Bu tavrın bir benzeri, bazı müslümanların bireysel İslâmî yaşayışı için de sözkonusudur. Güçlü iman, sabır, ibâdetlere özen, ahlâkî tutarlık, insanî ilişkilerde düzey gibi hususlarda yeterli olmadığı ve mânevî/psikolojik altyapı eksikliği ve bazen hastalıklı ve zigzaglarla dolu tavırlarına rağmen, dozu yüksek tutulmuş nâfile ibâdetler, fazla infak, fedâkârlık ve aşırı faâliyet içinde ezilebiliyor, ifrattan tefrîte yuvarlanabiliyor. Belirli bir zaman sonra da, bir müslümanın asgarî görevlerini bile terkeden çizgiye gelebiliyor. Hâfızlığa zorlanıp, insanî ve İslâmî olmayan usûllerle zorla hâfız yapılan nice gencin, hayatı boyunca Kur'an'dan ve dâvâdan uzak yaşaması gibi durumlar hep dinin zorlaştırılması ve idealize edilmesiyle ilgili problemlerdir.

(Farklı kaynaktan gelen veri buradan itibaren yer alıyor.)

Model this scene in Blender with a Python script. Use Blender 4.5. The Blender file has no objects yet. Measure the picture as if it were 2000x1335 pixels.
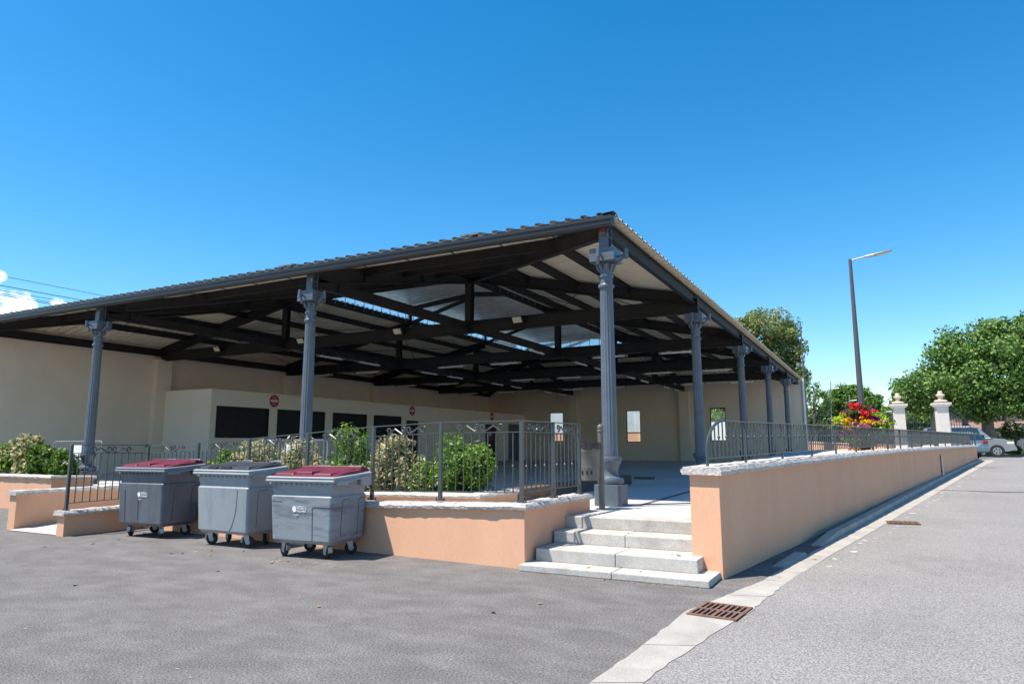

İslâmî faâliyet ve hizmetlerde dâvânın yükü ve sorumluluğu fedâkâr ve gayretli bir tek kişinin üzerine yüklenmekte, onlarca insanın yapacağını bu bir kişi aşırı zorluklarla yerine getirmektedir. Cemaatin diğer fertleri de sadece onu eleştirip onun moralini bozmaktadır. Bunun sonucu olarak üzerine aşırı yük yüklenen kişi maddî ve mânevî yönden yıpranmakta ve bir zaman sonra ister istemez bir köşeye çekilip pasifize olmakta, hatta bazen dâvâdan, faâliyetten soğumaktadır.